Answer:
Argument is valid.
Explanation:
Let M, C and S represent the premises. The the statements can be represented using these letters as:
M: Microchips are made from diamond wafers.
C: Computers will generate less heat.
S: Synthetic diamonds will be used for jewelry.
1st premises:
If microchips are made from diamond wafers, then computers will generate less heat.
Notice that the above statement is a conditional statement. So to represent such relationship, the material implication is used which has ⊃ symbol.
This can be translated into symbolic form using the horseshoe operator ⊃ as:
M ⊃ C
2nd premises:
Computers will not generate less heat and microchips will be made from diamond wafers.
Notice that the above statement is a compound statement. It has two part joined together with "and" i.e. Computers will not generate less heat "and" microchips will be made from diamond wafers. These are two conjuncts and both should be true for the premises/compound statement to be true. So to represent such relationship, the Conjunction is used which has • symbol.
This can be translated into symbolic form using the dot • symbol as:
Computer will not generate less heat is represented as ~C because C states that Computer will generate less heat and ~C states that Computer will not generate less heat.
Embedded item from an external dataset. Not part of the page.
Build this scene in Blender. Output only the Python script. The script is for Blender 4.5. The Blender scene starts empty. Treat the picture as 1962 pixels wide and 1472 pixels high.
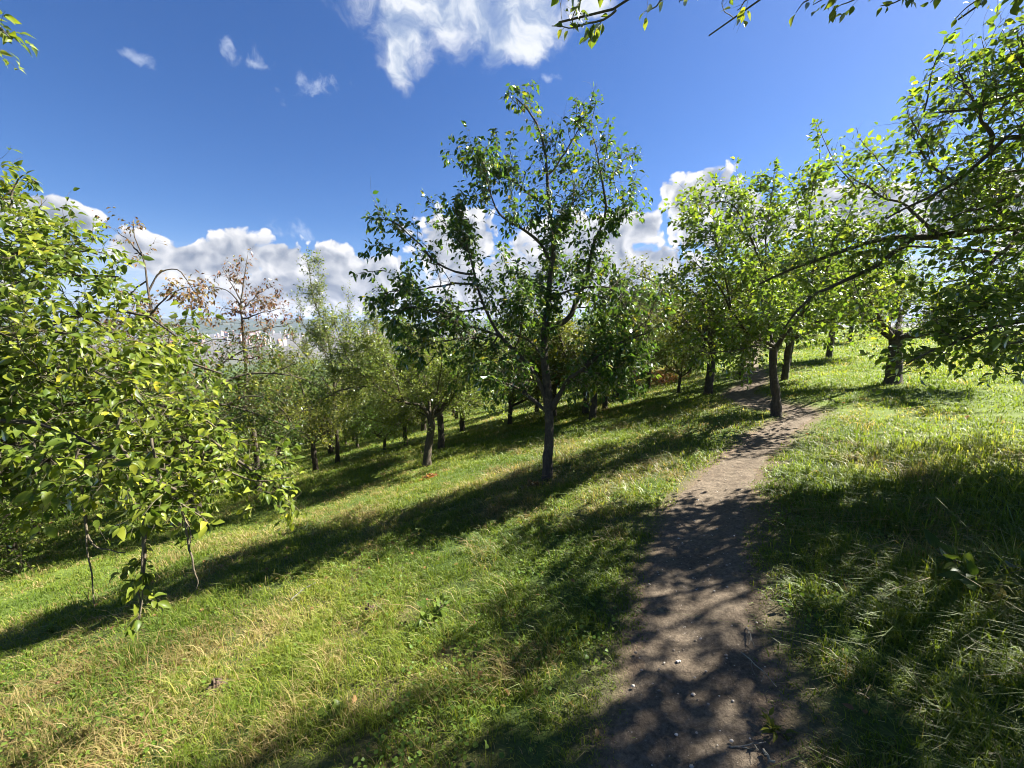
import bpy, math, random
import numpy as np
from mathutils import Vector

# ------------------------------------------------------------------ camera / world / sun / exposure
S = bpy.context.scene
C = S.collection
FPX, PITCH, EYE = 740.0, math.radians(9.2), 1.6          # focal length in photo pixels, tilt down, eye height
cam_d = bpy.data.cameras.new('camera')
cam_d.sensor_width = 36.0
cam_d.lens = FPX * 36.0 / 1962.0
cam_d.clip_start, cam_d.clip_end = 0.02, 30000.0
cam = bpy.data.objects.new('camera', cam_d)
cam.location = (0, 0, EYE)
cam.rotation_euler = (math.pi / 2 - PITCH, 0, 0)
C.objects.link(cam)
S.camera = cam

SUN_AZ, SUN_EL = math.radians(68), math.radians(44)       # azimuth from +Y towards +X
SUN_DIR = np.array([math.sin(SUN_AZ) * math.cos(SUN_EL), math.cos(SUN_AZ) * math.cos(SUN_EL), math.sin(SUN_EL)])
sl = bpy.data.lights.new('sun', 'SUN')
sl.energy, sl.angle, sl.color = 5.0, math.radians(0.5), (1.0, 0.94, 0.84)
sun = bpy.data.objects.new('sun', sl)
sun.rotation_euler = Vector(-SUN_DIR).to_track_quat('-Z', 'Y').to_euler()
C.objects.link(sun)
S.view_settings.view_transform = 'Standard'
S.view_settings.look = 'None'
S.view_settings.exposure = 2.35
S.view_settings.gamma = 1.0
S.render.engine = 'CYCLES'
cy = S.cycles
cy.max_bounces, cy.diffuse_bounces, cy.glossy_bounces, cy.transmission_bounces = 7, 4, 2, 5
cy.transparent_max_bounces, cy.volume_bounces = 8, 0
cy.sample_clamp_indirect = 6.0
cy.use_denoising = True
cy.pixel_filter_type, cy.filter_width = 'BLACKMAN_HARRIS', 1.0


def ray(u, v):
    x, yu = (u - 981) / FPX, -(v - 736) / FPX
    return np.array([x, math.cos(PITCH) + yu * math.sin(PITCH), -math.sin(PITCH) + yu * math.cos(PITCH)])


def at(u, v, t):
    """world point seen at photo pixel (u, v) at camera depth t"""
    return np.array([0, 0, EYE]) + ray(u, v) * t


class NT:
    """small node-tree helper"""
    def __init__(self, tree):
        self.t = tree
        tree.nodes.clear()

    def n(self, kind, **kw):
        nd = self.t.nodes.new(kind)
        for k, v in kw.items():
            setattr(nd, k, v)
        return nd

    def link(self, a, b):
        self.t.links.new(a, b)

    def put(self, sock, v):
        if hasattr(v, 'node'):
            self.link(v, sock)
        else:
            sock.default_value = v

    def m(self, op, a, b=0.0, c=0.0, clamp=False):
        nd = self.n('ShaderNodeMath', operation=op, use_clamp=clamp)
        self.put(nd.inputs[0], a); self.put(nd.inputs[1], b); self.put(nd.inputs[2], c)
        return nd.outputs[0]

    def vm(self, op, a, b=(0, 0, 0)):
        nd = self.n('ShaderNodeVectorMath', operation=op)
        self.put(nd.inputs[0], a); self.put(nd.inputs[1], b)
        return nd.outputs[0]

    def noise(self, vec, scale, detail=4, rough=0.55, dist=0.0, dim='3D'):
        nd = self.n('ShaderNodeTexNoise', noise_dimensions=dim)
        if vec is not None:
            self.link(vec, nd.inputs['Vector'])
        nd.inputs['Scale'].default_value = scale
        nd.inputs['Detail'].default_value = detail
        nd.inputs['Roughness'].default_value = rough
        nd.inputs['Distortion'].default_value = dist
        return nd.outputs['Fac']

    def smooth(self, x, a, b, c0=0.0, c1=1.0):
        nd = self.n('ShaderNodeMapRange', interpolation_type='SMOOTHSTEP')
        self.put(nd.inputs[0], x)
        for i, v in enumerate((a, b, c0, c1)):
            nd.inputs[i + 1].default_value = v
        return nd.outputs[0]

    def ramp(self, fac, stops):
        nd = self.n('ShaderNodeValToRGB')
        el = nd.color_ramp.elements
        while len(el) < len(stops):
            el.new(0.5)
        for e, (p, c) in zip(el, stops):
            e.position = p
            e.color = (*c, 1)
        self.put(nd.inputs[0], fac)
        return nd.outputs[0]

    def mix(self, fac, a, b, blend='MIX'):
        nd = self.n('ShaderNodeMix', data_type='RGBA', blend_type=blend)
        self.put(nd.inputs[0], fac)
        self.put(nd.inputs[6], a if hasattr(a, 'node') else (*a, 1))
        self.put(nd.inputs[7], b if hasattr(b, 'node') else (*b, 1))
        return nd.outputs[2]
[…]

So ~C is the negation of C. Now the complete symbolic form is:
~C • M
third premises:
Therefore, synthetic diamonds will be used for jewelry is represented as:
S
This is basically the conclusion statement.
Truth Tables:
For M:
M
T
T
T
T
F
F
F
F
For C:
C
T
T
F
F
T
T
F
F
For ~C:
It reverses the truth values of C
~C
F
F
T
T
F
F
T
T
For S:
S
T
F
T
F
T
F
T
F
For M ⊃ C:
The above mentioned premise formed with this connective is true unless the left the antecedent is true and right the consequent is false.
M C M ⊃ C
T T T
T T T
T F F
T F F
F T T
F T T
F F T
F F T
For ~C • M
The truth table of conjunction of ~C and M is formed using truth table of reverse of C i.e. ~C and that of M. The conjunction is true when both conjuncts are true and if either of the two conjuncts is false then whole conjunction is false.
M ~C ~C • M
T F F
T F F
T T T
T T T
F F F
F F F
F T F
F T F
Now combining all to check the validity:
M C S M ⊃ C ~C • M S
T T T T F T
T T F T F F
T F T F T T
T F F F T F
F T T T F T
F T F T F F
F F T T F T
F F F T F F
The given argument is valid. The is because it is impossible for the above premises to be true and the conclusion to be false. You can see that when the premises M ⊃ C and ~C • M are true the conclusion S is also true.
We check validity by checking in the truth table if there is a row that has all true premises and a false conclusion. If there is then argument is invalid. Here in the truth table you can see that no row has all the premises true and a false conclusion. So the argument is valid.